Kelima. Sudah sangat jarang ketika seorang sarjana dihasilkan kemudian tetap menggunakan kaidah-kaidah ilmu yang didapatkan dari kampus . Justru tidak menjadi cara pandang melihat kehidupan sehari-hari ditengah masyarakat. Sehingga ketika menghadapi persoalan ditengah masyarakat, background ilmunya sudah tidak dapat diandalkan lagi.
Keenam. Seorang sarjana adalah salah satu struktur sosial yang dihormati ditengah masyarakat. Menjadi salah satu Tolak ukur didalam kehidupan sehari-hari. Dengan demikian ketika struktur sosial telah didapatkan maka tugasnya menjadi telah selesai.

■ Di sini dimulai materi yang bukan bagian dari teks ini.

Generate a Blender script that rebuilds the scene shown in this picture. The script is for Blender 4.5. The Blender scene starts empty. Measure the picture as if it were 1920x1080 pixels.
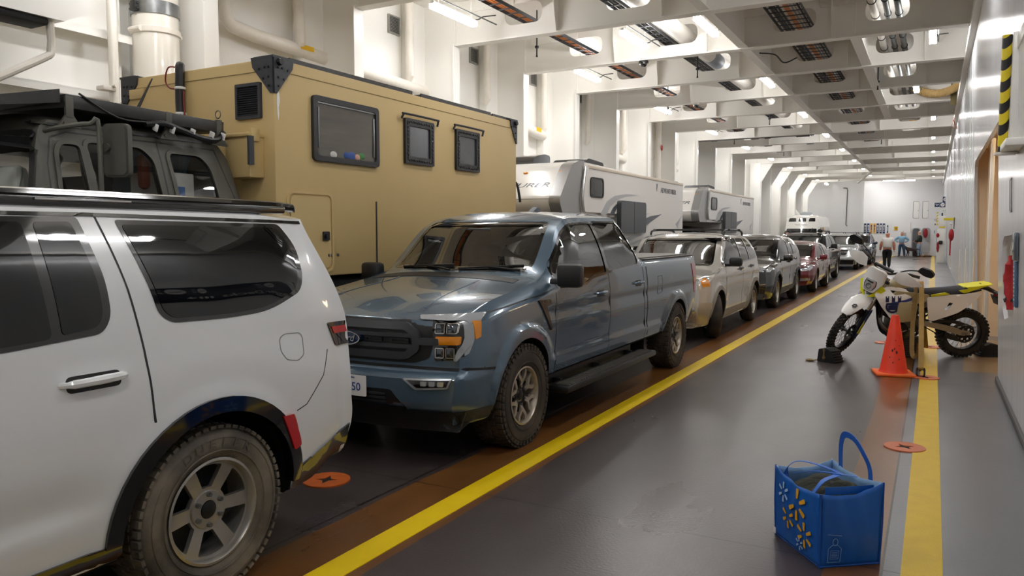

Sehingga ketika telah menyelesaikan tugasnya di kampus, struktur sosial yang telah didapatkan tidak diimbangi dengan tanggungjawab ditengah masyarakat.

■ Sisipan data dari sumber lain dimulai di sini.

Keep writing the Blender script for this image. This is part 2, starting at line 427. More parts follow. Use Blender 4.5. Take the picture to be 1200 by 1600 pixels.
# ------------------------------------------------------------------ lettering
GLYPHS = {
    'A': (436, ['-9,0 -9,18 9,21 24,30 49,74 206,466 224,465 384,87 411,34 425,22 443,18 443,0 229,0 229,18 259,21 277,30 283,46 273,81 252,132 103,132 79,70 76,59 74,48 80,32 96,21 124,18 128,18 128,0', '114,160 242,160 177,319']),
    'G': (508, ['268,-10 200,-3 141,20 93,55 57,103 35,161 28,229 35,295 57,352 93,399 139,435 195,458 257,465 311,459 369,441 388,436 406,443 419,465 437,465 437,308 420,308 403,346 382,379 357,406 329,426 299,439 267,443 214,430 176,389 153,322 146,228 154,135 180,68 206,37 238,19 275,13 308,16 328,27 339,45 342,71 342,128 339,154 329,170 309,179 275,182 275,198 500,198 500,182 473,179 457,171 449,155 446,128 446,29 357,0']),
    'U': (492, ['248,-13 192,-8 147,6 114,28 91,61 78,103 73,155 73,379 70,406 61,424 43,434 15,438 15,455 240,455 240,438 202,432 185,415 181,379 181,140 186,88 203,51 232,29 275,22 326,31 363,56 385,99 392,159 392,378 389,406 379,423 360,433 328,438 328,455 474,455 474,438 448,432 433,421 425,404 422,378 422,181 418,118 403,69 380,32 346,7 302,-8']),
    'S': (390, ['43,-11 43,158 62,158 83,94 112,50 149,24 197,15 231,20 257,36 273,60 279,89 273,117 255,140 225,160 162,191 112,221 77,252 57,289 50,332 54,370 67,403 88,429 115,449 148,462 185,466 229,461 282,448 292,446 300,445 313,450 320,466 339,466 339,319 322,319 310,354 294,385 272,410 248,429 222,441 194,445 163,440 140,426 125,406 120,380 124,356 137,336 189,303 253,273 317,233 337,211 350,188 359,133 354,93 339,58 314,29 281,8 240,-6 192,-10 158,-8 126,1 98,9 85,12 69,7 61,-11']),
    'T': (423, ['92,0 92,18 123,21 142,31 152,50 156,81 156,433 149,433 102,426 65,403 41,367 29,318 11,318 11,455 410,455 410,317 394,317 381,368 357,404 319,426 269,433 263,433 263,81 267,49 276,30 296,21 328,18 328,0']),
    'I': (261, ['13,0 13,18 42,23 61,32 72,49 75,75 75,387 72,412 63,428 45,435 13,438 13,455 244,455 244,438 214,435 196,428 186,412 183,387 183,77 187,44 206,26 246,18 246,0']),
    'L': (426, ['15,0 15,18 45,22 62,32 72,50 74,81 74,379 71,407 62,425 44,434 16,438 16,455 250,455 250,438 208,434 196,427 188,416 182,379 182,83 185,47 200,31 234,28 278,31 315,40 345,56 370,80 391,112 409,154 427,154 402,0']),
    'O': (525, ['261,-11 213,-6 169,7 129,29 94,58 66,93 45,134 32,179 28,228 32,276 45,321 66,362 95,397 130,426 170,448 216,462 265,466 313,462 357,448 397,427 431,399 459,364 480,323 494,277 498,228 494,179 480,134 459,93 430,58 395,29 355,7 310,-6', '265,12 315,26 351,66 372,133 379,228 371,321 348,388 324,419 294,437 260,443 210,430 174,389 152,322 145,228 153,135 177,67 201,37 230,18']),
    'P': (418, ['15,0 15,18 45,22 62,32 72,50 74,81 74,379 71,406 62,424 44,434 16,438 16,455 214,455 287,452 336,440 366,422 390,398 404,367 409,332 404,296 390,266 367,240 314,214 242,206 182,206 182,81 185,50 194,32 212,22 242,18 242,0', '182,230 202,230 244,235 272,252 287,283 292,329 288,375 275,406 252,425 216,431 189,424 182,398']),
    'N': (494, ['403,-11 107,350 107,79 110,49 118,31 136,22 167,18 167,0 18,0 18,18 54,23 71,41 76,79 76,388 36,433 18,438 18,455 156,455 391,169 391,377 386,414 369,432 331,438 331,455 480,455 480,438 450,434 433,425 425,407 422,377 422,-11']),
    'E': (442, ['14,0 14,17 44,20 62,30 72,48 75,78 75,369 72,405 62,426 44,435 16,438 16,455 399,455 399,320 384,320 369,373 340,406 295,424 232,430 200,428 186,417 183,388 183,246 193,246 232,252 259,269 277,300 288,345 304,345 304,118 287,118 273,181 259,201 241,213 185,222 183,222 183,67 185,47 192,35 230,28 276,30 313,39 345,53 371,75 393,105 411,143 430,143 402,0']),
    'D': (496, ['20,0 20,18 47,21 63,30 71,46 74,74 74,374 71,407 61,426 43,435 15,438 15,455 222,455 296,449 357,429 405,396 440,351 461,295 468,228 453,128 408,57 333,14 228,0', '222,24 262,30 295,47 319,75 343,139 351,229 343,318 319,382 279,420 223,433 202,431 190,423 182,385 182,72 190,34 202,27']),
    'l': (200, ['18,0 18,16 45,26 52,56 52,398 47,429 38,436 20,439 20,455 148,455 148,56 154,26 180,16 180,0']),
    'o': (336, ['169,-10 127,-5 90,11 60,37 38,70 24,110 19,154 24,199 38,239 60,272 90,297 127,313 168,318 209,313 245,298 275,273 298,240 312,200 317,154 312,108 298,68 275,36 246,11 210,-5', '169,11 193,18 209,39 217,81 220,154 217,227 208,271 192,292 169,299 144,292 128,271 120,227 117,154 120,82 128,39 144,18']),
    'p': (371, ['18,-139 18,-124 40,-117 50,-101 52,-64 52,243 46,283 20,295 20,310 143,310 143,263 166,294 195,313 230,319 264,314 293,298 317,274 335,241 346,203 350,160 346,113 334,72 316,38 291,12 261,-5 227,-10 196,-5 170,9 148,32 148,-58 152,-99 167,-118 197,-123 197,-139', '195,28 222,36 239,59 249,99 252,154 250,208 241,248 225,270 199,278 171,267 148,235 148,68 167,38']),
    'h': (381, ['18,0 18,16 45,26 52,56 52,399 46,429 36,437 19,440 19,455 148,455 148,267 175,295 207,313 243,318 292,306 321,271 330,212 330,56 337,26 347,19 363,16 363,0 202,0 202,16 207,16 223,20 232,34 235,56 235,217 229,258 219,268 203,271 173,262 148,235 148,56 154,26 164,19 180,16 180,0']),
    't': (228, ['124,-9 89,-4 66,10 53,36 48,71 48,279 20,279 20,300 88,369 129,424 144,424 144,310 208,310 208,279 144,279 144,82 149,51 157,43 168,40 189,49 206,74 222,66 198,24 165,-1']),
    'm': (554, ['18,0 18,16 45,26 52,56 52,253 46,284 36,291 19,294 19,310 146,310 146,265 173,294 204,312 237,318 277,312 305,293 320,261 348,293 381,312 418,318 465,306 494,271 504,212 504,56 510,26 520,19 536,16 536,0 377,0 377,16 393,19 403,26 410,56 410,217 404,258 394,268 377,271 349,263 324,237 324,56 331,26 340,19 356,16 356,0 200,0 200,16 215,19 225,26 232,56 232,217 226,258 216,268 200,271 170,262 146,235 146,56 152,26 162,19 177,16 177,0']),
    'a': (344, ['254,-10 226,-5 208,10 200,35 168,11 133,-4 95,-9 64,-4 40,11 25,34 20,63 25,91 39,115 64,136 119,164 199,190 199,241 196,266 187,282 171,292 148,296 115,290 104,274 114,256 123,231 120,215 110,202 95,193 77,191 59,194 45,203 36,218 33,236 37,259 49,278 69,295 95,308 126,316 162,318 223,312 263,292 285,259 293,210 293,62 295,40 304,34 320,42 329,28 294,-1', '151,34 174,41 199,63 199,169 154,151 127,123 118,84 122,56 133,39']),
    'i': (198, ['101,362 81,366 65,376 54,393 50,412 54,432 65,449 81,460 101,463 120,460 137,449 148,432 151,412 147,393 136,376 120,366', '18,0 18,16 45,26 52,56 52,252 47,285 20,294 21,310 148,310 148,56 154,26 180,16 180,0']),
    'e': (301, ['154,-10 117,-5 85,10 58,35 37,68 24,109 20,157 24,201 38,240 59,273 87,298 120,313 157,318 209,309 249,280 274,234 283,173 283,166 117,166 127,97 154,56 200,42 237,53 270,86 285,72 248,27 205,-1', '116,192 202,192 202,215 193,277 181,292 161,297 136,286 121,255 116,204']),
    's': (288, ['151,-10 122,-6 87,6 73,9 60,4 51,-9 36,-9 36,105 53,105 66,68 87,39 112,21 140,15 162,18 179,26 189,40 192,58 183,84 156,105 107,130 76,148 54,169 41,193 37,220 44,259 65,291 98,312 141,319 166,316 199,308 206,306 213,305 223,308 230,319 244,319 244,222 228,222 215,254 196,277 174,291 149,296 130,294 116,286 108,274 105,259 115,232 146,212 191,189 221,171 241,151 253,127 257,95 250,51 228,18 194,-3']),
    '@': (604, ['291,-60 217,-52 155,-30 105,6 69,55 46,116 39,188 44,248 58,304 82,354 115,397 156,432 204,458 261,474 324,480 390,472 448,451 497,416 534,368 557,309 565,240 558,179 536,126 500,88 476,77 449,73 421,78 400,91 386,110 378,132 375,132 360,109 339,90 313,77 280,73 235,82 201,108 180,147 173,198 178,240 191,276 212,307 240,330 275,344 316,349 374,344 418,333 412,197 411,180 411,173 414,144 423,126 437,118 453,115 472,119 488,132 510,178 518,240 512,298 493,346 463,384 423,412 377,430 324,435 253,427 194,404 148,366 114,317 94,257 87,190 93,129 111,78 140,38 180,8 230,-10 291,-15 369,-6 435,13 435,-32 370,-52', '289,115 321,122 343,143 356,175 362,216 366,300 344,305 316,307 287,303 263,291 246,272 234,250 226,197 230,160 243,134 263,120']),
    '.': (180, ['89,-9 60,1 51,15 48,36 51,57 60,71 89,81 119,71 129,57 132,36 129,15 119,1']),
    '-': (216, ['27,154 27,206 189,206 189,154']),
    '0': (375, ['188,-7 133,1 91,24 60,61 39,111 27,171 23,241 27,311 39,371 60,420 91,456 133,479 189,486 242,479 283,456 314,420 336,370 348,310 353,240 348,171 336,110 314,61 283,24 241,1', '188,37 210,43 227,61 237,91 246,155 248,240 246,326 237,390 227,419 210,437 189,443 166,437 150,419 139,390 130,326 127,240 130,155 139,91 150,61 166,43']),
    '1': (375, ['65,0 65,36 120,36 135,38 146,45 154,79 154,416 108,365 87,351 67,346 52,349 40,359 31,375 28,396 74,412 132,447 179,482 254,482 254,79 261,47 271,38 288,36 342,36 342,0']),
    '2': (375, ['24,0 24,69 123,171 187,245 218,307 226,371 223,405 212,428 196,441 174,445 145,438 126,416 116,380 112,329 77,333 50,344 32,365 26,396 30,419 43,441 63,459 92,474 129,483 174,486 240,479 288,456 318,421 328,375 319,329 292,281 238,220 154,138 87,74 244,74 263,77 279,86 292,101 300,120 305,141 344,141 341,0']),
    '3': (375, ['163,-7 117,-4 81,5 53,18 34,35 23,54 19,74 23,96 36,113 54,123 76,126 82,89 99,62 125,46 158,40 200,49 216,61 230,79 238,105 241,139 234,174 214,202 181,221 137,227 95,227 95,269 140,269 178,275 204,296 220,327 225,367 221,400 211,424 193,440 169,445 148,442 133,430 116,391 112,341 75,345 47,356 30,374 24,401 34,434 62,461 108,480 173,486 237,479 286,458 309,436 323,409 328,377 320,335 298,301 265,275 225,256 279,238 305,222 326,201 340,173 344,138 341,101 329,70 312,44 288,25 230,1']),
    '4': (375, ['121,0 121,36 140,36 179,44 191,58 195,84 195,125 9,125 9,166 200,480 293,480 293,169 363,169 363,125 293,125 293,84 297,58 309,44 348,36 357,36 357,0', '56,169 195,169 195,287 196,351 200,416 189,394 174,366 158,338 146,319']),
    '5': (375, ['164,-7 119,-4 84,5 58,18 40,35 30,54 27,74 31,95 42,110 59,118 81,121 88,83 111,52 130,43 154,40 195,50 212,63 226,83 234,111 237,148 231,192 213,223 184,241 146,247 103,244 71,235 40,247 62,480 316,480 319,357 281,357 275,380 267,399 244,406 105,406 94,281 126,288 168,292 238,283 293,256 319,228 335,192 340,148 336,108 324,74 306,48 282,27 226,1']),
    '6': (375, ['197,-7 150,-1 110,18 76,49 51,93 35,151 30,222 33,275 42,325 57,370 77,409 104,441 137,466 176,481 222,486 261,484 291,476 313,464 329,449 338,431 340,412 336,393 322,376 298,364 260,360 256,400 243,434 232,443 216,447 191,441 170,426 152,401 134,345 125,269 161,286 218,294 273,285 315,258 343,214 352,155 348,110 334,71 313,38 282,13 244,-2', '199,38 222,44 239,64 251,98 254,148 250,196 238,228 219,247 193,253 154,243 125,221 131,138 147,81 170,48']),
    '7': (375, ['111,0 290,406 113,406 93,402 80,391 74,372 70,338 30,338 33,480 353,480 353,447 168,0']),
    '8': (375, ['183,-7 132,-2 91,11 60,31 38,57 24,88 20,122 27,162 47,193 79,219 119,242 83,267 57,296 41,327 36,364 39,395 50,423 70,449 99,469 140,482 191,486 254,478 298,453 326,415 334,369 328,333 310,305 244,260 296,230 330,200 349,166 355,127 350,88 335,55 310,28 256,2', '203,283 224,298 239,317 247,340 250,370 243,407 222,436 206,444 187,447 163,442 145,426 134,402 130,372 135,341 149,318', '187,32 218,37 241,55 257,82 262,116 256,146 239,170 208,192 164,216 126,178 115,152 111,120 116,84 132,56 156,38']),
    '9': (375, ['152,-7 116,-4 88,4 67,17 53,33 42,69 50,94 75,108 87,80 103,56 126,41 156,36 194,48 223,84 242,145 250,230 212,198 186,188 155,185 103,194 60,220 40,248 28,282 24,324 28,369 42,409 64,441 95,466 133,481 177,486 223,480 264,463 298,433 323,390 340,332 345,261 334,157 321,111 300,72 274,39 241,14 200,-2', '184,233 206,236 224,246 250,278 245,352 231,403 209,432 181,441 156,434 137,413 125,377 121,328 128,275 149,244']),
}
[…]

Ketujuh. Masih terdengar keluhan kawan-kawan media massa (termasuk media massa online) yang mengeluh sedikitnya mengisi kolom opini yang disediakan. Kalaupun ada yang menulis, dipastikan hanya orang-orang itu saja.
Saya teringat dengan Soe Hok Gie. Aktivis 66 yang melengserkan Soekarno. Banyak sekali aktivits 66 yang terlibat di peristiwa ini. Lalu mengapa orang hanya mengenal Soe Hok Gie. Karena ia rutin menulis opini. Mengirimkannya ke surat kabar.
Lalu mengapa Gusdur begitu dikenal ? Yap. Publik mengenal sebagai sebagai komentator sepak bola. Jauh sebelum menjadi Ketua Umum PBNU. Atau mengenal Emha Ainun Nadjib justru dapat dilihat didalam bukunya Slilit Sang Kiai dan Markesot Bertutur.
Daftar ini tentu akan panjang seperti HAMKA, Goenawan Muhammad, Dahlan Iskan (walaupun Sudah menjadi milyuner namun rutin mengisi kolom) atau Buya Syafii Maarif.
Padahal seorang sarjana harus berfikir dan bertindak sebagai intelektual. Tertib dengan disiplin ilmunya. Menjunjung tinggi kaidah-kaidah ilmu pengetahuan. Menempatkan cara pandang logis-sistematis sebagai landasan berfikir. Sekaligus menempatkan cara berpandangan yang tetap menjunjung tinggi kaidah ilmu pengetahuan.
Namun apabila yang menjadi cara pandang dan kemudian cara berfikir yang ditinggalkan sebagai esensi dari intektual saatnya kita mengirim “alarm”. Intelektual telah mati.
Dan kita hanya bisa menghasilkan gelar akademik. Namun tidak mampu menghasilkan intelektual yang dibutuhkan ditengah masyarakat.